ISLAMABAD: Estranged Pakistan Muslim League-Nawaz (PML-N) stalwart Chaudhry Nisar Ali Khan is set to further embarrass his party leaders at a press conference today (Sunday), where he is expected to spill the beans on critical national issues and matters associated with his role as the country’s interior minister.
His spokesperson’s announcement that the former interior minister would address a presser at Islamabad’s Punjab House on Sunday came the same day newspapers reported a spat between former information minister Pervaiz Rashid and the erstwhile senior minister.
Mr Rashid had indirectly criticised Chaudhry Nisar for not supporting the party during the recent Panamagate crisis, while the latter hit back with the assertion that “some people” wanted to blame their mistakes and blunders “on the ministry of interior and the establishment”. The announcement also came hours after Punjab Chief Minister Shahbaz Sharif reportedly asked party leaders to refrain from attacking state institutions in their speeches.
Though the spokesperson did not specify what issues the former minister would speak on, political observers and PML-N leaders believe that the politician from Chakri will respond to the criticism from Pervaiz Rashid.
Addressing a news conference days before the announcement of the Panama Papers verdict, the former minister had confirmed, for the first time, reports about an internal rift within the party, claiming he had been excluded from the consultative process on Panamagate.

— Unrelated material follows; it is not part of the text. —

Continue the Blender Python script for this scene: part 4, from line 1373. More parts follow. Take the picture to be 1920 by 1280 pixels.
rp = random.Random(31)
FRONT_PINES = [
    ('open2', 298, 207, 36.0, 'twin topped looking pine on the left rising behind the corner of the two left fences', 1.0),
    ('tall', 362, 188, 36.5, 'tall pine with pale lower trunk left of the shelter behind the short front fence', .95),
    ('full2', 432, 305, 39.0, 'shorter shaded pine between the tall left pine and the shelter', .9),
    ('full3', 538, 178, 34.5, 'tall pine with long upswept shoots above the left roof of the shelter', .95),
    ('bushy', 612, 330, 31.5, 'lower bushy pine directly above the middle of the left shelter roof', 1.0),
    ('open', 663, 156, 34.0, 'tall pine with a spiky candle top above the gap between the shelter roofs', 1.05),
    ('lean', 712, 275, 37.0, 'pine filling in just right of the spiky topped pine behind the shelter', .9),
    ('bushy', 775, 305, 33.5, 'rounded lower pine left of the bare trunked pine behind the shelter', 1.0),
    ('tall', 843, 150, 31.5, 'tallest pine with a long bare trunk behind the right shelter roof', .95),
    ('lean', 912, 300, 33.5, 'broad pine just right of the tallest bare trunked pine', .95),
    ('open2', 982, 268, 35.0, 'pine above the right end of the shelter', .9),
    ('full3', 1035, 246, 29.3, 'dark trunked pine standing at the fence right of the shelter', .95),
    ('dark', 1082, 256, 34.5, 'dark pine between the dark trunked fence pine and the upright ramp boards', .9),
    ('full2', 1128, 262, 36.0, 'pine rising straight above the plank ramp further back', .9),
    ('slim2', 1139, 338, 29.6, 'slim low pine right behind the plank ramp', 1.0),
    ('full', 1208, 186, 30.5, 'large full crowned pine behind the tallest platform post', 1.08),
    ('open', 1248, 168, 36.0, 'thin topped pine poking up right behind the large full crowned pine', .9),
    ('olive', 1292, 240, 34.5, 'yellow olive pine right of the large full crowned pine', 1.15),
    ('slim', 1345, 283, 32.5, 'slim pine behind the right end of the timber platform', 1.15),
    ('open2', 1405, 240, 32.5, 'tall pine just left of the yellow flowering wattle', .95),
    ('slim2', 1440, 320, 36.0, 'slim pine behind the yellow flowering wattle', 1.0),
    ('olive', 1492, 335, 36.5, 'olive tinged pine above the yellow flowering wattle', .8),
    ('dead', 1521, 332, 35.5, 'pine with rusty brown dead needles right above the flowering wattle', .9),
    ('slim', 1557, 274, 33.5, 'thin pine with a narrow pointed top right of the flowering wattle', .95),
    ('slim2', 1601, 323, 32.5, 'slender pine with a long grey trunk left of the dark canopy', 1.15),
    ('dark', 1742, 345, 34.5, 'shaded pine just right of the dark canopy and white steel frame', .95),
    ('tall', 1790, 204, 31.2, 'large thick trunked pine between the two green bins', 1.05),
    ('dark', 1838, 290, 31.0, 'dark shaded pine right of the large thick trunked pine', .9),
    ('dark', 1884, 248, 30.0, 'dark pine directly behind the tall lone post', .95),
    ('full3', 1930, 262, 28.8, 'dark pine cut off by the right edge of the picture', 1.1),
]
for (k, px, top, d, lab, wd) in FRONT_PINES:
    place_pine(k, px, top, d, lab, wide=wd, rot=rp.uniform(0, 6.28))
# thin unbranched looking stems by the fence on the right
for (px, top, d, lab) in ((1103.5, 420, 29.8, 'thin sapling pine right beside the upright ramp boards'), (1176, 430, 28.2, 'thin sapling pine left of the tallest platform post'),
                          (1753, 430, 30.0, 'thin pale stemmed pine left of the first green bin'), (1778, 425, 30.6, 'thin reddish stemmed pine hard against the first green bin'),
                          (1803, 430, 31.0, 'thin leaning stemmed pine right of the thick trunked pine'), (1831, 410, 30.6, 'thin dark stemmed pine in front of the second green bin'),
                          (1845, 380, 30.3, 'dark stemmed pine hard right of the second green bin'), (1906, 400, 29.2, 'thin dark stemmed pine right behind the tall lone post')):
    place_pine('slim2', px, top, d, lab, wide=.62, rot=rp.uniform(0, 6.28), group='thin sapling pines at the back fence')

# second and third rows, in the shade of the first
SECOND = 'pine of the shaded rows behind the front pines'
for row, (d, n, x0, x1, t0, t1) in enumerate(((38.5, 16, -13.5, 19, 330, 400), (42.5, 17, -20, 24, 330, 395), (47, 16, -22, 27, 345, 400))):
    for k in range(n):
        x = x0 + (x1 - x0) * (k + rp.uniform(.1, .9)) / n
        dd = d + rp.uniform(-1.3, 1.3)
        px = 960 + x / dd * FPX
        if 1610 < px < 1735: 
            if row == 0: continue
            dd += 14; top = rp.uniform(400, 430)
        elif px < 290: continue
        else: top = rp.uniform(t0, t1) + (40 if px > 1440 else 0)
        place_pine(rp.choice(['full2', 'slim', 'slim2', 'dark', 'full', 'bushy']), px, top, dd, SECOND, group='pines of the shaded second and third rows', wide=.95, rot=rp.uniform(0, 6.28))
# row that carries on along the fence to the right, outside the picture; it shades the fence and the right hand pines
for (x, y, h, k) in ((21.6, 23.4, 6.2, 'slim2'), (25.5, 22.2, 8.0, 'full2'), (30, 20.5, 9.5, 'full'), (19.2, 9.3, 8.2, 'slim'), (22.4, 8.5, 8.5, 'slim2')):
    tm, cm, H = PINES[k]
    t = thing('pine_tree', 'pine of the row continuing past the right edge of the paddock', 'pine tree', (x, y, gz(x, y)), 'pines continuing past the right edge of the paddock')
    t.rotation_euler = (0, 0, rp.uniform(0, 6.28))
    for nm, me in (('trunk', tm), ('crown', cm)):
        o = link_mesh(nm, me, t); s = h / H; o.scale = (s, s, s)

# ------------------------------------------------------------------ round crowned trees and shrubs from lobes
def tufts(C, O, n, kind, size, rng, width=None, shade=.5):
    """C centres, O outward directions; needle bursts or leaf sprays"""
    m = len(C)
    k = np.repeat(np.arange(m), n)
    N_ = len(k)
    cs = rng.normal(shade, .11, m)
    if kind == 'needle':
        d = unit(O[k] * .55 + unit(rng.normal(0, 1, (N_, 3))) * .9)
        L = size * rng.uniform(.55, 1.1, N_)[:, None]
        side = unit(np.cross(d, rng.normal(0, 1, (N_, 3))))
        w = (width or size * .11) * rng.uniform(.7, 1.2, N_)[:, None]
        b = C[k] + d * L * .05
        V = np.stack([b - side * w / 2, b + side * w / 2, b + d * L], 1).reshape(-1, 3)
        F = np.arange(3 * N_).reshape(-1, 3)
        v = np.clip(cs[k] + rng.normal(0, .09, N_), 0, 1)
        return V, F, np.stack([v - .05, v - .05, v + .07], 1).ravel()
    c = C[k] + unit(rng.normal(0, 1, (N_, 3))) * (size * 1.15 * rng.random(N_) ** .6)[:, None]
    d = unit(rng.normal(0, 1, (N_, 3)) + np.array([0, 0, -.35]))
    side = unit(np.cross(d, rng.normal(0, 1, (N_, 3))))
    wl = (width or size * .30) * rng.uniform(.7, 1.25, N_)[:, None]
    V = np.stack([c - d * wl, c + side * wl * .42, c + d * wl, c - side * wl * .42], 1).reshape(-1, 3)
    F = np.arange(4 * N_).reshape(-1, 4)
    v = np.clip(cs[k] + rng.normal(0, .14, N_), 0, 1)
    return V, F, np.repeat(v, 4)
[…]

In a TV interview on Friday, the former information minister had said that the interior ministry, headed by Chaudhry Nisar, had made certain decisions that went against the PML-N and its government.
Mercurial ex-minister incensed by former cabinet colleague’s remarks
Mr Rashid, who was sacked in the wake of the controversy surrounding a Dawn story about a high-level security meeting held last year, had complained that “other institutions” didn’t help the PML-N in stopping former dictator retired Gen Pervez Musharraf from leaving the country.
But within no time, Chaudhry Nisar responded through his spokesperson, saying that Mr Rashid should have explained what kind of help he expected from the interior ministry to “cover up their deeds”.
Referring to the report of an inquiry committee in the news leak controversy, the statement said that only one member of the six-man committee was from the interior ministry, adding that the remaining members were “subordinates” of either federal or provincial departments.
Nisar’s remarks — advising Mr Rashid to ask “his government” to release the inquiry report that can exonerate him — clearly show that the former minister does not want to associate himself with the government of Prime Minister Shahid Khaqan Abbasi.
The statements also lend credence to reports that Chaudhry Nisar had differed with the government’s strategy with regards to Gen Musharraf’s trial and the news leak controversy.
The former minister has publicly opposed the party’s strategy in the Panama Papers issue, and became upset when his advice to not censure the Supreme Court-appointed Joint Investigation Team (JIT) and the other institutions was ignored by former prime minister Nawaz Sharif.
However, party sources said the leadership was unhappy with Chaudhry Nisar for his inaction as the interior minister — first during the formation of the inquiry committee on the news leaks issue, then with the constitution of the JIT, which was headed by a senior official of the Federal Investigation Agency (FIA), which reports directly to the interior ministry.
In private, Chaudhry Nisar has reportedly said that he was blamed for not helping the government with both issues, even though both bodies contained representatives of institutions that fell under the control of other ministries.
In background discussions, senior PML-N leaders revealed that differences between Chaudhry Nisar and the party’s leadership first emerged in July 2014, when Pakistan Tehreek-i-Insaf (PTI) chairman Imran Khan announced plans to stage a sit-in against alleged rigging in the 2013 general elections.
Sources said an anti-Nisar group within the party believed that he had either mishandled the sit-in, or had covertly supported the marchers by allowing them to enter the high-security Red Zone, where protesters remained camped out for 126 days.
Chaudhry Nisar was also opposed to Mr Sharif’s plan to travel to Lahore via GT Road. He did not welcome Mr Sharif’s rally when it passed through his constituency. Referring to the media reports about his absence from the Sharif’s rally, Chaudhry Nisar had expressed annoyance, saying as to why only he was being discussed when 90 per cent of the PML-N’s senior leadership had skipped the rally.